加えて、テロ事件が中東諸国に止まらず、先進国のパリ、あるいはアジアのバンコク、ジャカルタなどでも発生し、日本の不動産市場が影響を受ける可能性も否定できなくなってきた。
一方、国内の不動産投資市場に最も大きく影響するはずの「国内景気」は、当面の悪化懸念が大きくないとして、今回、回答者の2割未満にしか選択されなかった。同様に、金融緩和政策の継続を見据え、「金利」を選んだ回答も限定的であった。また、2015年初まで高騰が続いた「建築コスト」(5.1%)についても、最近の動きが落ち着いていることから、懸念する見方は少なかった。
4――J-REIT市場の見通し
J-REIT市場の見通しとして、「2016年の東証RETI指数の年間騰落率の予想」を聞いたところ、「0~ +15%」が67.6%、「-15~0%」が24.3%などとなった[図表7]。
2016年初から株価が大きく下落しているものの、J-REIT価格の年間騰落率はプラスになるとの見方が多く、また、上下15%以内の価格変動に収まるとする回答が9割以上であった。

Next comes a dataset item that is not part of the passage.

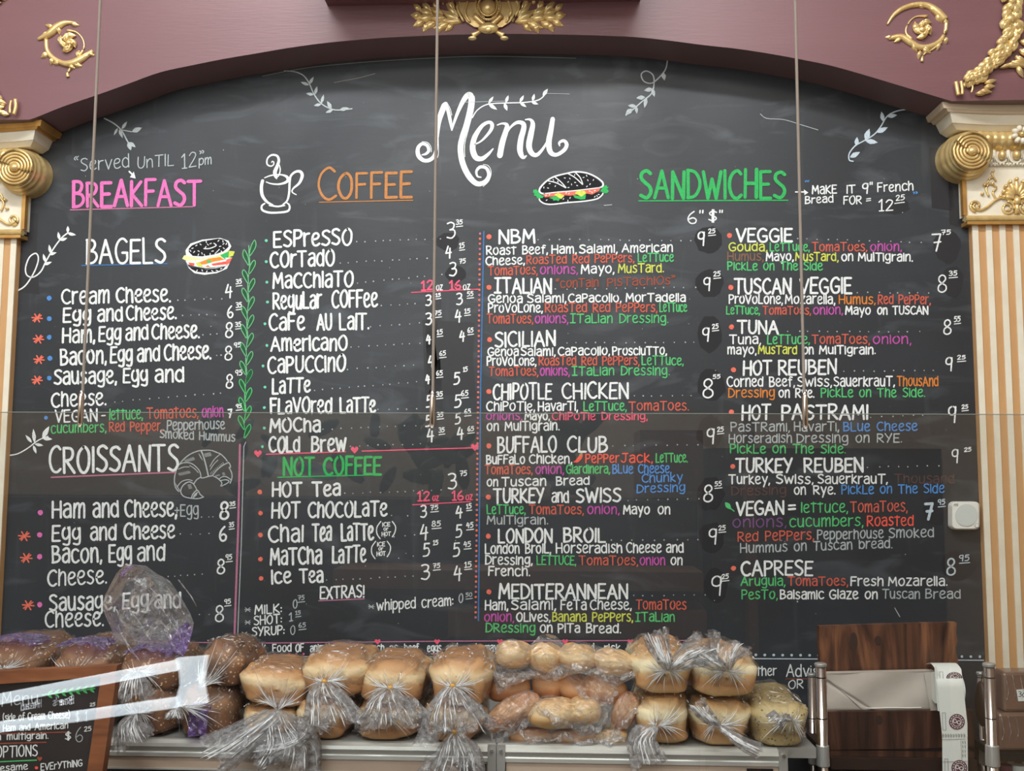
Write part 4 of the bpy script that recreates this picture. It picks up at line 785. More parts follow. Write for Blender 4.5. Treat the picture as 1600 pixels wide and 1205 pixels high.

J-REIT価格は、2015年に伸び悩み、株式市場をアンダーパフォームしたことから、比較的売られにくい状況となっている。また、J-REITの分配金の安定性と現在の利回り水準に魅力を感じる投資家は多く、下値余地は限定的との見方もある。一方、2015年初にみられたように、価格上昇により一定の分配金利回りの確保が難しくなる際には、J-REIT価格の上値は重くなると考えられる。
5――不動産価格のピーク
「東京の不動産価格のピークはいつごろと考えるか」を聞いたところ、「2015年あるいは現在」が27.9%、「2017年下期~2018年」が27.9%、「2016年~2017年上期」が27.0%などと見方が分かれた[図表8]。
国内で高額の不動産取引が続いた一方、金融市場で世界的にリスク意識が高まるなか、既にピークとする回答が3割近くに達した。
一方、依然として買い手の取得意欲は強いとして、当面は不動産価格の上昇が続くとする回答が合わせて過半数を占めた。その中でも、米国金利の引き上げの影響や来年の消費税率の引き上げを視野に「2016年~2017年上期」を予想する回答と、国内の低金利は当面継続するとして「2017年下期~2018年」を予想する回答の2つに分かれた。
他方、不動産価格にとってプラス要因といえる東京オリンピックについて、実際の開催時期まで不動産価格の上昇が続くとの見方は少なかった。
また、「2021年以降」(3.6%)との回答も少なく、オリンピックを経て東京の国際競争力が向上するという見方や、インフレ対応資産として長期的な不動産価格の上昇を期待する見方は限定的といえる。